Moreover, in 2009, the Balanced fund's stock side has had issues of its own. The manager of the stock portfolio has an eclectic style that's recently leaned heavily on technology stocks. Over the years that approach has worked well at this fund and at a sibling with a more flexible strategy. In 2009, though, it has had less success. One problem: On December 4, this fund's top holding, software maker  Take-Two Interactive (TTWO), plunged 29% after a disappointing earnings announcement. (At the end of October, that stock took up 3.9% of the Balanced fund's portfolio.) The fund's performance that day scraped the bottom of its category. A larger-than-average cash stake has also held the fund back this year.
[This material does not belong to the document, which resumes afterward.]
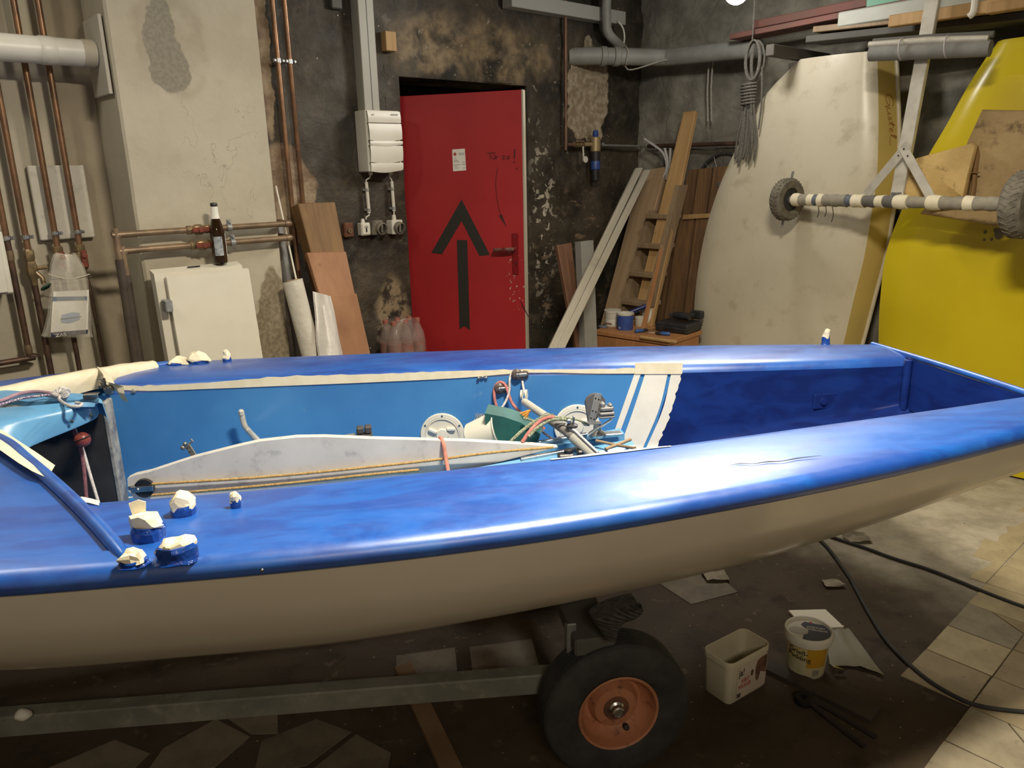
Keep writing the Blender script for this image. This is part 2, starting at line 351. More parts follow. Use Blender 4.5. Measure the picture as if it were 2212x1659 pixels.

Oppenheimer Balanced could have been hurt even worse by Take-Two Interactive's slide had it not been actively trimming its position much of the year. At the end of June 2009--after the trimming had already begun--that stock still had made up more than 5% of the portfolio. Further selling brought the position down to that 3.9% level by October's end. Whatever the December 4 level was--that information isn't public yet--it's unlikely the amount was as high as it had been earlier in the year.

Learning Opportunity
As usual, these unpleasant stories yield lessons. Even if retail investors weren't directly affected by the Vanguard Extended Duration Treasury loss, for example, it does demonstrate very clearly the dangers in assuming a security is worry-free just because it comes from the U.S. government. (And in fact, some ordinary investors might have owned the fund, for it offers ETF shares that, like all ETFs, have no minimum investment.) The Vanguard fund's story also shows (if further proof were necessary) that something that goes way up--this fund soared 55% in 2008--can also. . . well, you know the rest.

Meanwhile, the Oppenheimer Balanced saga demonstrates the importance of investigating a fund's portfolio and characteristics closely. While the Vanguard fund's name hinted at the risks involved, this one's did not. A balanced fund seems like a moderate choice. A more conservative bond strategy seems wise. But there's always more to the story.